Doch zo'n leer is een dwaling. U moet de genadegave van de belichaming als mens ten volle benutten. Want bent u eenmaal het rijk hierna ingegaan, dan is uw aardse ontwikkelingsgang afgesloten en elke verdere ontwikkeling hangt nu af van uw instelling in het geestelijke rijk - en die kan heel anders zijn. U kunt met een goede wil, werkzame hulp van de lichtwezens en doeltreffende voorbede van mensen ook in het hiernamaals nog vooruitgang boeken en ook eenmaal tot zaligheid komen. Maar u moet daartoe heel wat meer kracht aanwenden dan op aarde.
U kunt echter ook wegzinken in de diepte, als u 'n verstokt hart hebt en in het geheel niet van goede wil bent. En in dat geval zou het waarlijk een nietgoddelijke daad zijn u die belichaming op de aarde nogmaals toe te staan die nooit een geestelijke vooruitgang zou waarborgen, omdat altijd de vrije wil beslissend is en u de herinnering aan vroeger moet missen terwille van die vrije wil. Bent u echter wel van goede wil dan kunt u ook in het geestelijke rijk deze rijpheid verkrijgen, waardoor u verzekerd bent van lichttoevoer en dus ook van een mate van zaligheid die voortdurend verhoogd kan worden. En dan hebt u geen verlangen meer het vleeselijk lichaam aan te nemen en een volgende belichaming op aarde door te maken. De enkele gevallen waarin dat voor kan komen hebben hun heel bijzondere reden, maar zijn niet als norm aan te merken, zodat daarvan de leer van de reïncarnatie niet afgeleid kan worden.
Het is niet zo dat de mens de voltooiing op aarde niet zou kunnen bereiken want daar is JEZUS CHRISTUS voor aan het kruis gestorven, zodat het mogelijk is dat een eenmalige gang als mens over de aarde hem de volkomen bevrijding uit de vorm kan opleveren. Het is enkel en alleen de wil van de mens die gefaald heeft waärvoor hij dan ook de gevolgen op zich moet nemen: een onzalige toestand in het geestelijke rijk, die hij echter naar eigen wens willekeurig kan afbreken en veranderen. Bovendien gaat volgens GOD's Wil alles opwaarts, alleen de wil van de mens kan terug uit gericht zijn.
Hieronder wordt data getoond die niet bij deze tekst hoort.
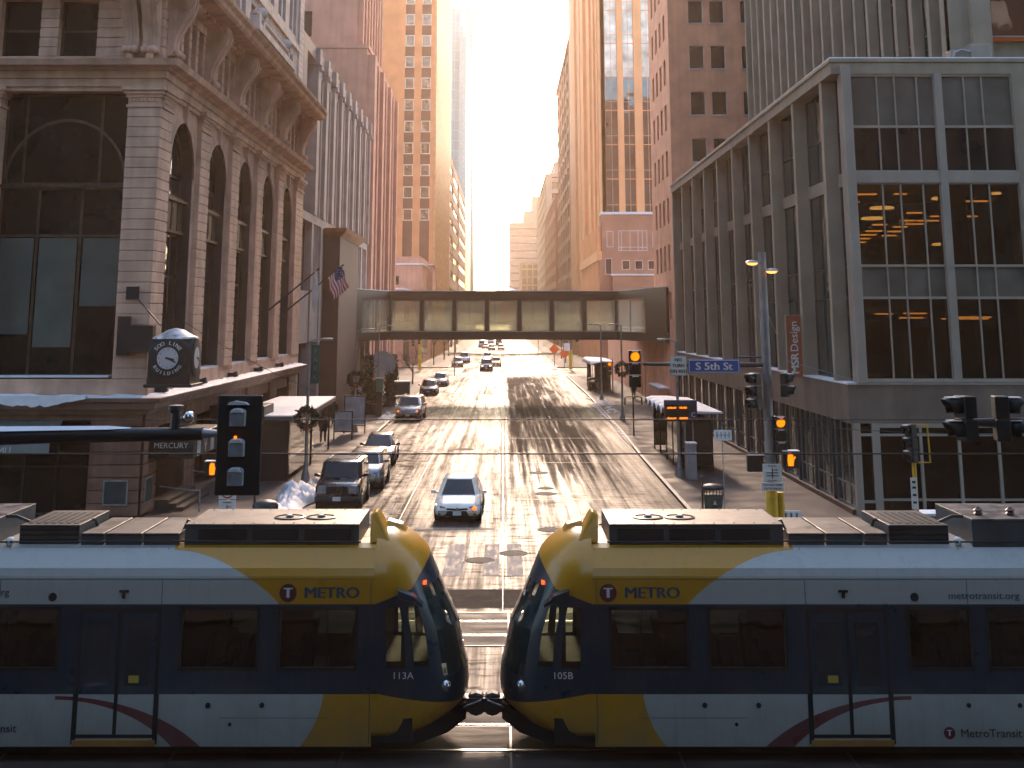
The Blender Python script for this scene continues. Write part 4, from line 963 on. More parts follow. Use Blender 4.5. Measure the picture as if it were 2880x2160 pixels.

En dus zou dit het plan van de goddelijke ordening tegenspreken, wanneer door Zijn Wil een wezen weer in een achter hem liggende vorm geplaatst zou worden die hijzelf niet goed benut heeft. Daarom kan gerust van een misbruik van een genadegeschenk gesproken worden, waarvoor hij zich nu ook moet verantwoorden en de gevolgen er van op zich nemen.
Een her-belichaming kan plaatsvinden in bijzondere gevallen, zo dat bijvoorbeeld lichtzielen zich op de aarde belichamen met het doel te helpen, en hierdoor hun grote liefde voor de noodlijdende mensheid tot uitdrukking brengen. Zij nemen dan nogmaals de gang over de aarde als mens op zich om de medemensen te helpen in geestelijke nood.
En zo kan er dus met recht geloofd worden dat er mensen op de aarde vertoeven die van "boven" zijn neergedaald, maar het zelf echter niet weten. De medemensen kunnen het misschien wel vermoeden maar niet met zekerheid beweren. Nog veel minder echter zijn die beweringen geloofwaardig dat mensen zich meermalen op aarde bevinden, bij wie geen geestelijke missie te bemerken is.
De leer van de her-belichaming is een gevaar voor de mensen, want de enkele gevallen worden veralgemeend en de verantwoording van de mens wordt buiten beschouwing gelaten en wijkt voor de zorgeloosheid van hem die gelooft steeds weer te kunnen goedmaken wat hij verzuimde. Dit inzicht zal hem later in het geestelijke rijk zwaar belasten, want nooit is het de mens mogelijk in te halen wat hij door eigen schuld in zijn aardse leven heeft verzuimd.
Hij kan wel ook daar nog een zekere lichtgraad bereiken en die steeds meer verhogen, hij zal echter nooit de hoogte van het kindschap GOD's kunnen bereiken, want dat te bereiken is alleen op aarde mogelijk. En hij is bovendien in groot gevaar in het hiernamaals nog weg te zinken in de diepte, als hij de gelegenheid niet aangrijpt en met behulp van de lichtwezens opwaarts streeft.